Henry Shue in his article, Security and Subsistence, defines right as a “rational basis for justified demand.” The tribes of Dongria Kondh have a right to preserve and sustain their tribal culture without an external influence by the State or any private entity. The provisions of legislations such as the Forest Rights Act (FRA) and the Panchayat (Extension to Scheduled Areas) Act (PESA) were enacted with the aim of preserving tribal culture in face of “development.” He further articulates the concept of basic right as an empowering right for the defenseless against economic and political forces that would otherwise be too strong to be resisted. Basic rights are constituted by two specific rights: right to physical security and right to subsistence.

The above two rights are accorded the status of a basic right, as the absence of these rights would make it impossible for them to enjoy any other rights. While balancing a basic right with any other right, a basic right cannot be sacrificed as the non-guarantee of a basic right would hinder the enjoyment of other rights.

Security right, as a basic right, entails physical security and a guarantee against murder, torture, rape or assault. If a security right is not guaranteed, then people cannot legitimately exercise any other right when their physical security is constantly threatened. In 2010, the Ministry of Environment and Forest (MoEF) rejected the proposal to provide clearance to the Niyamgiri bauxite mining on environmental issues.

A petition was filed challenging this and the Supreme Court asked the gram sabha instated in that area to decide. All of the twelve gram sabha decided against the proposal. However, even after the conclusion of adjudicatory process, members of the Dongria tribes were regularly picked up by police officers and tortured on the pretext of being Naxals. The tribe members were threatened and intimidated physically to give in to the demands of Vedanta. The leaders of the movement against the mining proposal were tortured and have FIRs filed against them for being “Naxal leaders.” Thus, it is evident from the situation in the region, that the physical security of the people is being constantly threatened so that they accede to the proposed mining. In such a scenario of physical intimidation and threats, there is no right to physical security and hence they cannot effectively enjoy their freedom to protest and petition. Due to fear of torture and physical harm, their engagement with other rights is also limited.

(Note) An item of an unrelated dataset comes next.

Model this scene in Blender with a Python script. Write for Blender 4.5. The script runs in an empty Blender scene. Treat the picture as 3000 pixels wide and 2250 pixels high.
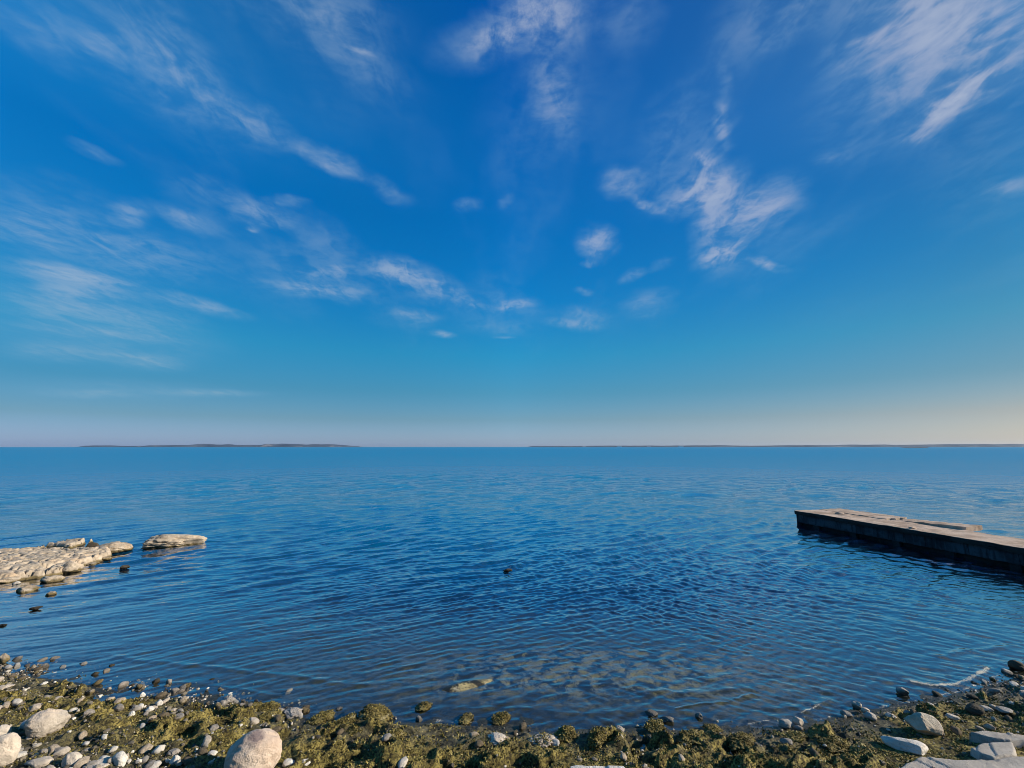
import bpy, math, random
import numpy as np
random.seed(7); rng = np.random.default_rng(7)
sc = bpy.context.scene
R = math.radians

# ------------------------------------------------------------------ camera
F = 1259.0; H = 4.0; PITCH = math.atan(184 / F)      # focal length in photo pixels (3000 wide), eye height over the water
CP, SP = math.cos(PITCH), math.sin(PITCH)
cam = bpy.data.cameras.new("camera"); camo = bpy.data.objects.new("camera", cam)
sc.collection.objects.link(camo); sc.camera = camo
cam.sensor_width = 36; cam.lens = 36 * F / 3000; cam.clip_start = 0.1; cam.clip_end = 60000
camo.location = (0, 0, H); camo.rotation_euler = (R(90) + PITCH, 0, 0)

# ------------------------------------------------------------------ sun and sky
SUN_AZ, SUN_EL = R(93), R(23)                        # clockwise from +Y (the view direction)
sl = bpy.data.lights.new("sun", 'SUN'); sl.energy = 4.6; sl.angle = R(0.5); sl.color = (1.0, 0.90, 0.77)
so = bpy.data.objects.new("sun", sl); sc.collection.objects.link(so)
sd = (math.sin(SUN_AZ) * math.cos(SUN_EL), math.cos(SUN_AZ) * math.cos(SUN_EL), math.sin(SUN_EL))
from mathutils import Vector
so.rotation_euler = Vector(sd).to_track_quat('Z', 'Y').to_euler()
sc.view_settings.view_transform = 'Standard'; sc.view_settings.look = 'None'
sc.view_settings.exposure = 0.5; sc.view_settings.gamma = 1
sc.render.film_transparent = False
try:
    sc.cycles.use_denoising = True; sc.cycles.denoiser = 'OPENIMAGEDENOISE'; sc.cycles.filter_width = 0.9
    sc.cycles.max_bounces = 6; sc.cycles.transparent_max_bounces = 12
    sc.cycles.caustics_reflective = False; sc.cycles.caustics_refractive = False
    sc.cycles.sample_clamp_indirect = 3.0
except Exception: pass

def cdir(px, py):
    """world direction seen at a photo pixel"""
    x = px - 1500.0; yy = -(py - 1125.0)
    return np.array([x, F * CP - yy * SP, F * SP + yy * CP])

class NT:
    def __init__(s, tree): s.t = tree; s.n = tree.nodes; s.l = tree.links
    def add(s, typ, **kw):
        n = s.n.new(typ)
        for k, v in kw.items(): setattr(n, k, v)
        return n
    def set(s, sock, v):
        if isinstance(v, bpy.types.NodeSocket): s.l.new(v, sock)
        elif v is not None: sock.default_value = v
    def math(s, op, a, b=None, c=None, clamp=False):
        n = s.add('ShaderNodeMath', operation=op, use_clamp=clamp)
        s.set(n.inputs[0], a); s.set(n.inputs[1], b); s.set(n.inputs[2], c); return n.outputs[0]
    def vmath(s, op, a, b=None, out=0):
        n = s.add('ShaderNodeVectorMath', operation=op); s.set(n.inputs[0], a); s.set(n.inputs[1], b); return n.outputs[out]
    def vscale(s, a, k):
        n = s.add('ShaderNodeVectorMath', operation='SCALE'); s.set(n.inputs[0], a); s.set(n.inputs[3], k); return n.outputs[0]
    def comb(s, x=0., y=0., z=0.):
        n = s.add('ShaderNodeCombineXYZ'); s.set(n.inputs[0], x); s.set(n.inputs[1], y); s.set(n.inputs[2], z); return n.outputs[0]
    def noise(s, vec, scale, detail=4, rough=.55, dist=0., col=False):
        n = s.add('ShaderNodeTexNoise'); s.set(n.inputs['Vector'], vec); n.inputs['Scale'].default_value = scale
        n.inputs['Detail'].default_value = detail; n.inputs['Roughness'].default_value = rough
        n.inputs['Distortion'].default_value = dist; return n.outputs['Color' if col else 'Fac']
    def mr(s, v, a, b, c=0., d=1., smooth=True):
        n = s.add('ShaderNodeMapRange', interpolation_type='SMOOTHSTEP' if smooth else 'LINEAR')
        for i, q in enumerate((v, a, b, c, d)): s.set(n.inputs[i], q)
        return n.outputs[0]
    def mix(s, f, a, b, mode='MIX'):
        n = s.add('ShaderNodeMix', data_type='RGBA', blend_type=mode)
        s.set(n.inputs[0], f); s.set(n.inputs[6], a if isinstance(a, bpy.types.NodeSocket) else (*a, 1))
        s.set(n.inputs[7], b if isinstance(b, bpy.types.NodeSocket) else (*b, 1)); return n.outputs[2]
    def ramp(s, f, stops):
        n = s.add('ShaderNodeValToRGB'); r = n.color_ramp
        while len(r.elements) < len(stops): r.elements.new(0.5)
        for e, (p, c) in zip(r.elements, sorted(stops)): e.position = p; e.color = (*c, 1)
        s.set(n.inputs[0], f); return n.outputs[0]

world = bpy.data.worlds.new("World"); sc.world = world; world.use_nodes = True
W = NT(world.node_tree); bg = W.n['Background']
sky = W.add('ShaderNodeTexSky', sky_type='NISHITA'); sky.sun_disc = False
sky.sun_elevation = R(22); sky.sun_rotation = R(88)
sky.air_density = 1.0; sky.dust_density = 0.6; sky.ozone_density = 2.0
tc = W.add('ShaderNodeTexCoord').outputs['Generated']
sx = W.add('ShaderNodeSeparateXYZ'); W.l.new(tc, sx.inputs[0])
dx, dy, dz = sx.outputs
az = W.math('ARCTAN2', dx, dy); el = W.math('ARCSINE', dz)
# colour grade of the sky: (elevation in degrees) -> multiplier / 4, for the left, the middle and the right of the bay
#GRADE-BEGIN
GL = [(35.6, (0.092, 1.288, 1.997)), (28.7, (0.014, 0.881, 1.57)), (20.2, (0.045, 0.805, 1.292)), (12.2, (0.107, 0.729, 0.986)), (6.8, (0.17, 0.539, 0.782)), (3.2, (0.304, 0.527, 0.835)), (0.3, (0.531, 0.737, 1.545))]
GC = [(49.7, (0.0, 0.789, 1.893)), (39.8, (0.0, 0.929, 1.923)), (26.9, (0.012, 0.967, 1.781)), (18.4, (0.045, 0.976, 1.587)), (12.1, (0.124, 0.989, 1.323)), (7.1, (0.279, 0.802, 1.087)), (3.5, (0.467, 0.765, 1.145)), (0.4, (0.726, 1.013, 1.943))]
GR = [(35.5, (0.205, 0.66, 1.058)), (27.4, (0.073, 0.496, 0.871)), (19.3, (0.079, 0.511, 0.782)), (12.1, (0.161, 0.538, 0.671)), (6.8, (0.282, 0.468, 0.576)), (3.2, (0.489, 0.499, 0.603)), (0.3, (0.566, 0.631, 0.884))]
#GRADE-END
elf = W.math('DIVIDE', el, R(60), clamp=True)
rl, rc, rr = [W.ramp(elf, [(e / 60, tuple(v / 4 for v in c)) for e, c in g]) for g in (GL, GC, GR)]
g1 = W.mix(W.mr(az, R(-50), R(0), smooth=False), rl, rc)
g2 = W.mix(W.mr(az, R(0), R(50), smooth=False), g1, rr)
g3 = W.vscale(g2, 4.0)
skyc = W.vmath('MULTIPLY', sky.outputs[0], g3)
# cirrus: soft strokes in (azimuth, elevation), broken up by noise that streams away over the bay
zz = W.math('MAXIMUM', dz, 0.0); za = W.math('ADD', zz, 0.12)
plane = W.comb(W.math('DIVIDE', dx, za), W.math('DIVIDE', dy, za), 0.)
stq = W.vmath('MULTIPLY', plane, (1.9, 0.9, 1.))
warp = W.vmath('SUBTRACT', W.noise(stq, 1.6, 3, .6, 0., True), (.5, .5, .5))
aev = W.comb(az, el, 0.)
warp2 = W.vmath('SUBTRACT', W.noise(W.vmath('MULTIPLY', aev, (1., 2.2, 1.)), 9., 3, .62, 0., True), (.5, .5, .5))
wk = W.mr(el, R(8), R(26), .010, .046)
ae = W.vmath('ADD', W.vmath('ADD', aev, W.vscale(warp, wk)), W.vscale(warp2, wk))
STROKES = [  # x1,y1,x2,y2,width,strength on a 2212 px wide copy of the view
 (430,215,640,320,42,.55),(620,310,800,390,28,.7),(780,385,890,435,24,.35),(230,20,430,215,100,.30),(0,5,170,110,50,.42),(340,30,440,200,60,.22),
 (170,60,250,130,26,.35),(725,90,815,130,9,.6),(640,80,900,200,65,.28),(930,128,1230,30,60,.55),(1050,50,1300,0,80,.6),(1185,100,1215,260,65,.30),
 (980,125,1140,60,26,.5),(450,0,900,40,45,.25),(135,295,265,355,13,.35),(0,480,120,520,34,.32),(150,510,490,585,50,.3),(0,430,200,465,55,.22),
 (330,440,470,495,26,.55),(370,395,560,450,36,.28),(500,455,650,475,26,.6),(540,430,670,440,13,.4),(640,480,760,550,46,.28),(528,488,560,490,6,.55),
 (250,460,298,462,26,.5),(0,655,480,735,70,.22),(0,612,360,650,12,.4),(0,700,460,738,12,.4),(0,572,330,628,22,.6),(300,625,560,690,16,.75),(0,572,300,612,18,.45),(0,640,230,662,34,.5),(180,665,430,690,26,.3),(0,752,230,768,18,.55),(200,765,425,793,16,.7),(0,700,500,752,55,.28),
 (60,850,330,852,9,.5),(300,846,610,851,9,.6),(0,838,560,846,20,.3),(520,610,860,645,24,.55),(650,580,800,590,18,.35),(800,572,900,592,34,.85),(860,590,1010,640,40,.7),
 (1000,640,1060,665,14,.4),(850,670,960,690,18,.5),(930,717,985,721,9,.85),(560,560,780,620,46,.22),(800,680,930,700,26,.25),(1000,700,1150,715,26,.25),
 (1060,730,1120,733,5,.35),(1050,660,1170,655,15,.6),(1170,700,1310,705,15,.65),(1200,675,1320,688,28,.42),(1268,520,1312,522,42,.85),(1252,568,1290,565,11,.55),
 (988,440,1030,435,20,.4),(1080,440,1110,430,14,.2),(1240,622,1280,628,9,.4),(1340,602,1392,583,14,.5),(1400,580,1460,555,11,.28),(1355,665,1440,645,34,.4),
 (1420,445,1600,370,46,.75),(1500,395,1620,470,66,.7),(1530,480,1560,570,56,.65),(1600,480,1705,410,44,.62),(1510,565,1620,530,32,.8),(1600,562,1705,587,11,.85),
 (1300,395,1380,400,34,.55),(1330,415,1450,462,12,.55),(1490,345,1560,338,24,.65),(1552,230,1568,300,22,.6),(1500,335,1580,250,46,.25),(1640,515,1720,440,46,.35),
 (1560,130,1565,230,22,.25),(1400,300,1500,200,75,.18),(1760,355,1830,320,24,.42),(1955,293,2100,215,28,.8),(2050,235,2212,110,44,.7),(1850,200,2230,10,170,.28),
 (1780,135,1900,70,34,.5),(1950,60,2150,-10,80,.6),(2100,110,2230,30,36,.5),(1640,90,1790,-5,44,.35),(1550,100,1700,-5,80,.25),(1750,0,2000,0,80,.3),
 (1850,225,2050,120,110,.26),(2130,402,2230,385,18,.35),(2050,340,2230,400,90,.15),(1080,320,1250,200,140,.12),(1150,20,1250,80,80,.3),(1150,130,1230,300,70,.22),(560,20,900,90,70,.22),(1300,60,1420,20,70,.25),(1480,300,1400,420,70,.22),(1020,600,1180,690,30,.22),(900,640,1200,700,50,.16),(560,530,900,640,60,.15),(1900,60,2212,160,120,.2),(240,60,520,330,90,.16),(0,520,420,590,60,.2),(0,900,260,905,26,.12)]
acc = None; aeq = ae
for si, (x1, y1, x2, y2, wd, st) in enumerate(STROKES):
    if si % 5 == 4:      # ties each batch to the sum so far, so the shader is evaluated in order and stays within its stack
        n_ = W.add('ShaderNodeVectorMath', operation='MULTIPLY_ADD'); W.l.new(acc, n_.inputs[0]); n_.inputs[1].default_value = (1e-7,) * 3; W.l.new(ae, n_.inputs[2]); aeq = n_.outputs[0]
    k = 3000 / 2212
    a = cdir(x1 * k, y1 * k); b = cdir(x2 * k, y2 * k); m = cdir((x1 + x2) / 2 * k, (y1 + y2) / 2 * k)
    def ae_(d): return np.array([math.atan2(d[0], d[1]), math.asin(d[2] / np.linalg.norm(d))])
    a, b, c = ae_(a), ae_(b), ae_(m)
    d = b - a; L = math.hypot(*d); wr = wd * k / F * (math.cos(c[1])) * .95
    mp = W.add('ShaderNodeMapping', vector_type='TEXTURE'); W.l.new(aeq, mp.inputs[0])
    mp.inputs[1].default_value = (c[0], c[1], 0); mp.inputs[2].default_value = (0, 0, math.atan2(d[1], d[0]))
    mp.inputs[3].default_value = (L * .5 + wr * 1.15, wr * 1.3, 1)
    f = W.mr(W.vmath('LENGTH', mp.outputs[0], out=1), 0.0, 1.0, st, 0.0)
    acc = f if acc is None else W.math('ADD', acc, f)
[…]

Another basic right is the right to subsistence, which encompasses a right to unpolluted water, unpolluted air, adequate food, sufficient shelter and minimal preventive public health care. The rationale behind this right is to have access to sufficient subsistence that would aid in leading a healthy life. Shue believes that there can be no enjoyment of any right if there is a lack of basic essentials to a reasonable healthy life. Prevention of physical malnutrition is, in a way, more essential than physical security as a person, whose physical security is threatened, if otherwise healthy, can at least protest or flee. If a person suffers from health ailments, he has no alternative but to suffer in his helplessness.

The Dongria tribe relies heavily on the Niyamgiri hills to provide them with food, shelter and water. Exploitation of the hills to mine bauxite would destroy all ecological sustainability, in addition to the livelihood and sustenance of the people sheltered under it. Thus, the mining proposal essentially, threatens the basic right to subsistence of the community members. Continuation of the mining proposal would result in displacement of the Dongria tribe from their source of sustenance to a rehabilitated urban area, where they would be further suppressed and marginalized, like the Majhi Kondh tribe. Further, due to the pollution of air and water by the Lanjigarh Refinery, the tribe members might suffer from chronic health ailments, further limiting their livelihood options.

Thus, in the Nyamgiri Hill controversy, both the basic right of physical security and subsistence are consistently threatened which limits the exercise of other rights. To alleviate their current predicament, the Government must take steps to ensure the guarantee of these basic rights which would in turn aid them in exercising their statutory right of protecting and sustaining the plurality extant in their culture, as in consonance with Shue’s principles, the Dongria people would not be able to exercise other rights, unless the basic rights of security and subsistence are guaranteed and actively enforced.